Nick Ames at Vaires-sur-Marne 

Team GB’s women’s quad boat roar back in photo-finish for stunning rowing gold

Great Britain’s Lauren Henry, Hannah Scott, Lola Anderson and Georgie Brayshaw have won gold in the women’s quadruple sculls at the Paris Olympics
  
  

Lauren Henry, Hannah Scott, Lola Anderson and Georgina Brayshaw celebrate after their dramatic victory.
Lauren Henry, Hannah Scott, Lola Anderson and Georgina Brayshaw celebrate after their dramatic victory. Photograph: David Levene/The Guardian

This was the moment that British Rowing’s ­frustrations, all the inquests and soul‑searching after the failure in Tokyo, were blown out of the water.

Up in the stand where she had just watched the women’s quadruple sculls crew perform a comeback for the ages, the director of performance, Louise Kingsley, could not suppress the widest of smiles.

Down below, next to waters ­warming all the time in extreme lunchtime heat, her winning ­quartet gazed disbelievingly at the solid, sought-after and ever so real gold medals that hung from their necks. Time will tell very quickly whether Lola Anderson, Hannah Scott, ­Lauren Henry and Georgie Brayshaw have opened the floodgates to an ­Olympic haul that might rival those of old.

But nobody who watched them push to the very limit here, ­catching a Netherlands boat that had led throughout and taking victory on the line by just 0.15 seconds, needed to think much further ahead. It was a breathtaking feat and revealed a mastery of fine margins that mere mortals might scarcely comprehend.

Handing out their rewards, ­Princess Anne joked the race had been a little too close for her ­liking. Shortly afterwards Scott, the boat’s one veteran of three years ago, insisted everything had been in hand. “Ten strokes out from the line I said: ‘We’ve got this,’ and we just came through,” she said.

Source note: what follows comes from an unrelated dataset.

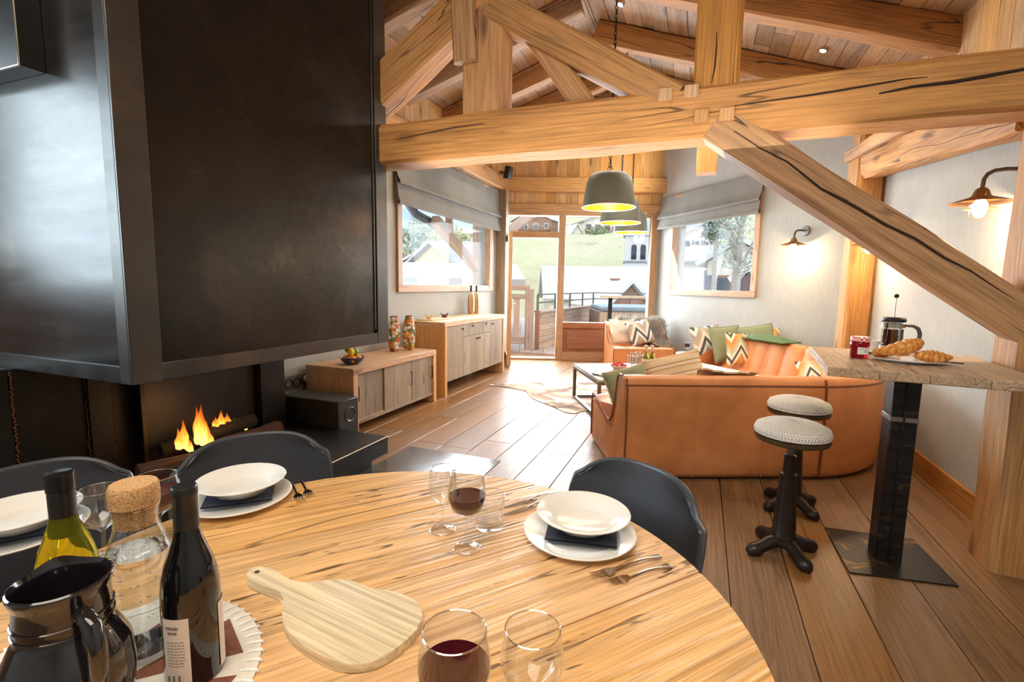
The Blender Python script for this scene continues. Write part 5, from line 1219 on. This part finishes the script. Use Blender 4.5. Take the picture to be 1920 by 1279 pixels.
# ---------------------------------------------------------------- placemat, bottles, carafe, jug
MX, MY, MR = -.798, .378, .222
pm = thing('cowhide_placemat', 'round patchwork cowhide placemat with laced white rim under the bottles', 'placemat', (MX, MY, TZ+.0004))
M_hw = plain('white_hide', (228, 222, 212), .9, 0, .06, 120, .5); M_hb = plain('brown_hide', (126, 78, 58), .9, 0, .2, 90, .5)
def pt(r, a): return (r*cos(a), r*sin(a))
n = 8
for i in range(n):
    a0, a1 = 2*pi*(i-.5)/n+.30, 2*pi*(i+.5)/n+.30; am_ = (a0+a1)/2
    B().prism([pt(.0, 0), pt(.195, a0+.13), pt(.075, am_), pt(.195, a1-.13)][:4] if False else [pt(.02, am_), pt(.196, am_-.27), pt(.196, am_+.27)], .0, .0038).build('hide_triangle', M_hb, pm)
B().prism([pt(MR, 2*pi*k/64) for k in range(64)], 0, .0034, bev=.001, seg=1).build('hide_base', M_hw, pm)
b = B()
for k in range(64):
    a = 2*pi*k/64; b.tube([pt(MR-.024, a+.02)+(.0035,), pt(MR-.012, a+.01)+(.0055,), pt(MR+.002, a)+(.0042,), pt(MR+.003, a)+(.0012,)], .0026, 6)
b.build('lacing', M_white, pm)
mz = TZ+.0004+.0040
def hfix(px, py, h): p = onZ(px, py, TZ+.004+h); return (p.x, p.y, mz)
p = hfix(345, 912, .300); M_black = plain('black_wine_glass', (10, 9, 10), .06, 0, .0, 5, 0, .6, .3); M_cap = plain('matte_black_capsule', (26, 24, 26), .38)
M_lab = plain('cream_back_label', (222, 206, 192), .75, 0, .02)
rb_ = wine_bottle(p, 'black bottle of red wine with a cream label beside the cutting board', M_black, M_cap, .300, 'bottles on the dining table', .0395)
R_ = .0402
va_ = atan2(-p[1], -p[0])     # towards the camera
for (c0, w_, nm) in ((va_-.62, .98, 'back_label'), (va_+1.42, .95, 'front_label')):
    B().grid(lambda u, v: (R_*cos(c0-w_/2+w_*u), R_*sin(c0-w_/2+w_*u), .010+.105*v), 16, 1).build(nm, M_lab, rb_)
M_print = plain('label_print', (120, 108, 100), .8)
T0 = Matrix.Rotation(va_-.62+pi/2, 4, 'Z')
printrows(rb_, R_+.0004, va_-.62, [(.101, .0042, -.013, .006, .0030), (.0935, .0038, -.010, .004, .0030)], M_print)
printrows(rb_, R_+.0004, va_-.62, [(.079-.0047*i, .0011, -.013, (.012, .013, .014, .013, .015, .013, .014, .012, .011)[i], .0045) for i in range(9)], M_print)
for k in (-.011, -.004, .004): slab('print_mark', (k-.0015, -R_-.0009, .018), (k+.0015, -R_-.0004, .027), M_print, rb_, 'z', .0002, M=Matrix.Translation(p) @ T0)
p = hfix(111, 887, .305); M_gb2 = glassy('olive_wine_glass', (.62, .60, .03), .9, 1.2)
gb_ = wine_bottle(p, 'olive green bottle of white wine with a black screw cap behind the jug', M_gb2, M_cap, .305, 'bottles on the dining table', .040)
B().lathe([(.0172, .276)] + [(.0176+.0005*(i % 2), .277+i*.0016) for i in range(16)] + [(.0172, .306), (.015, .3072), (0, .3072)], 32).build('screw_cap', plain('glossy_black_cap', (30, 30, 34), .2, .3), gb_)
B().lathe([(.0166, .205), (.0170, .276)], 32).build('neck_sleeve', M_cap, gb_)
p = hfix(250, 907, .283); ca_ = thing('water_carafe', 'clear glass carafe of sparkling water with a cork ball stopper', 'carafe', p)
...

For the crowd, who knew they were watching something special regardless of the outcome, it was far less clearcut, although the instinct after a photo-finish was that Great Britain had done just enough.

That was confirmed quickly, to wild celebrations on the boat. What had all the concern been about? As all four pointed out later, they know a thing or two about close finishes and had also edged out the Dutch to become world champions last September. “It might have been a bit nerve-racking for people but we were all eyes in,” Scott said.

The British crew had been favourites for gold after a stellar last 12 months but it was clear from the start that nothing would come easily. By halfway they had clawed into second place but the Netherlands, who had raced away immediately, were still setting a formidable pace. With 700 metres to go, the gap began narrowing to well under a length and, for the final quarter, it was clear they were the fastest-moving boat on view.

From here, the strong finish this team has become renowned for kicked in. It was time to test the limits of endurance and there is never any guarantee that ends well. As Scott explained, what happened next was the product of three years’ work, three years of care and sweat over every single stroke. It was where the sacrifices, the personal and professional obstacles, those struggles to manage work-life balance, all coalesced into something unstoppable.

For Brayshaw there was the journey she undertook since, at 15, a horse riding accident left her in a coma; for Anderson, there was the profoundly felt influence of her late father, Don; for the youngest member Henry, relatively new to the team version of this sport, the hours spent adapting bore glorious fruit; in Scott’s case there was the satisfaction of succeeding where, in Japan, her crew had been disconsolate after falling short.

These stories are so much more than positions in a ranking, yet this result tells them succinctly, too. Anderson paid tearful tribute to Don after the ceremony and took the significance further, pointing out young women need inspirations like this. “There’s nothing unfeminine about getting strong, getting athletic, enjoying being aggressive and racy,” she said. “Young girls are now starting to explore the joys of sport, how much confidence it can give. I just want all the girls out there to feel the same way we do.”

Earlier in the day her male counterparts had narrowly missed out on a medal, this time finding a Netherlands team impossible to outdo. Graeme Thomas, Matt Haywood, Callum Dixon and the Tokyo silver medallist in the quad, Tom Barras, knew they would have their work cut out against a boat that had looked in fine nick during the heats.

The crew in orange won gold comfortably from Italy and Poland, the Britons staying in touch throughout, to finish fourth, without quite managing a late charge of their own. “Absolutely gutted,” said the 35-year-old Thomas, who overcame a back operation to compete here. “We gave absolutely everything out there, but I’m proud of what we did.”

Moments later they were all enthusing over the white-knuckle performance of the women’s boat. This is a team with togetherness, purpose and a touch of stardust that the double Olympic champion Helen Glover will add when leading her country into the women’s coxless four final on Thursday. “There are so many women that have come before us, fed into this, gave us this belief,” Henry said.

Now a new generation will be able to say the same of her.